== Your instructions ==
Exactly the lines from the start of the data below through the line that contains "F = 1600*24/36.0" are to be copied, with pictures left out.

-- START Stored data --

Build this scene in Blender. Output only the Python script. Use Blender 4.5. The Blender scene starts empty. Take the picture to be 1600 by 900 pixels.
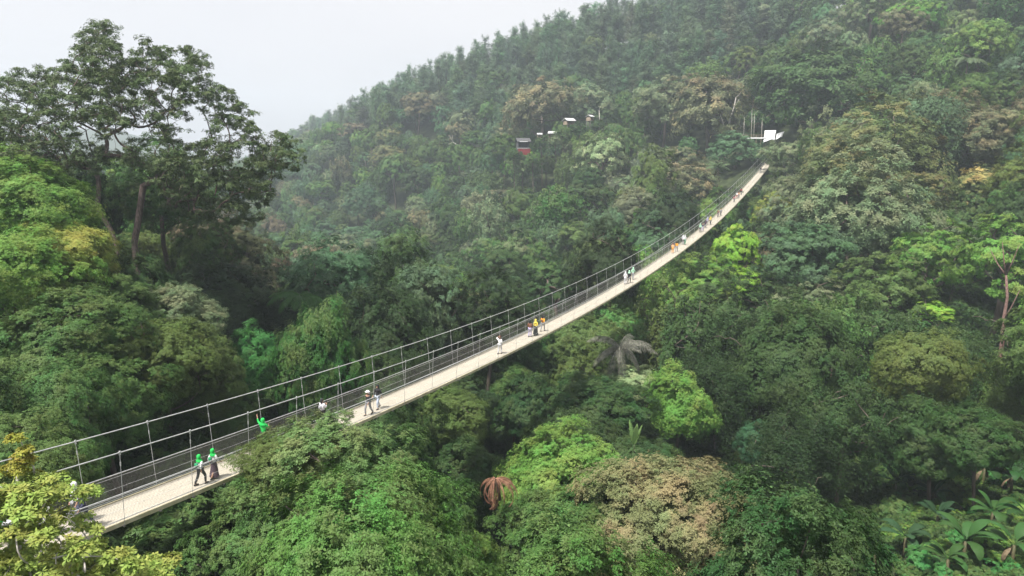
import bpy, bmesh, math, numpy as np
from mathutils import Vector, Matrix
R = math.radians
sc = bpy.context.scene
COL = sc.collection
CAMZ = 60.0
PITCH = 0.19
F = 1600*24/36.0

# ------------------------------------------------------------------ camera, sky, sun, exposure
cam_d = bpy.data.cameras.new('camera'); cam_d.lens = 24; cam_d.sensor_width = 36
cam_d.clip_start = 0.5; cam_d.clip_end = 6000
cam = bpy.data.objects.new('camera', cam_d); COL.objects.link(cam)
cam.location = (0, 0, CAMZ); cam.rotation_euler = (R(90)-PITCH, 0, 0)
sc.camera = cam
SUN_EL, SUN_AZ = 64, 225          # azimuth clockwise from +Y (north)
w = bpy.data.worlds.new('World'); sc.world = w; w.use_nodes = True
nt = w.node_tree; nt.nodes.clear()
sky = nt.nodes.new('ShaderNodeTexSky'); sky.sky_type = 'NISHITA'; sky.sun_disc = False
sky.sun_elevation = R(SUN_EL); sky.sun_rotation = R(SUN_AZ)
sky.altitude = 300; sky.air_density = 1.0; sky.dust_density = 6.0; sky.ozone_density = 0.6
hs = nt.nodes.new('ShaderNodeHueSaturation'); hs.inputs['Saturation'].default_value = 0.22
mx = nt.nodes.new('ShaderNodeMix'); mx.data_type = 'RGBA'; mx.inputs[0].default_value = 0.6
stc = nt.nodes.new('ShaderNodeTexCoord'); sn = nt.nodes.new('ShaderNodeTexNoise'); sn.inputs['Scale'].default_value = 1.6; sn.inputs['Detail'].default_value = 3
smp = nt.nodes.new('ShaderNodeMapping'); smp.inputs['Scale'].default_value = (1, 1, 2.2); nt.links.new(stc.outputs['Generated'], smp.inputs[0]); nt.links.new(smp.outputs[0], sn.inputs['Vector'])
scr = nt.nodes.new('ShaderNodeMapRange'); scr.data_type = 'FLOAT_VECTOR'      # thin uneven cloud veil over the whole sky
scr.inputs[7].default_value = (.30,)*3; scr.inputs[8].default_value = (.70,)*3; scr.inputs[9].default_value = (8.3, 8.3, 8.8); scr.inputs[10].default_value = (9.9, 9.7, 9.9)
nt.links.new(sn.outputs['Fac'], scr.inputs[6]); nt.links.new(scr.outputs[1], mx.inputs[7])
bg = nt.nodes.new('ShaderNodeBackground'); bg.inputs['Strength'].default_value = 0.056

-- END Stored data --

== Full answer ==
Build this scene in Blender. Output only the Python script. Use Blender 4.5. The Blender scene starts empty. Take the picture to be 1600 by 900 pixels.
import bpy, bmesh, math, numpy as np
from mathutils import Vector, Matrix
R = math.radians
sc = bpy.context.scene
COL = sc.collection
CAMZ = 60.0
PITCH = 0.19
F = 1600*24/36.0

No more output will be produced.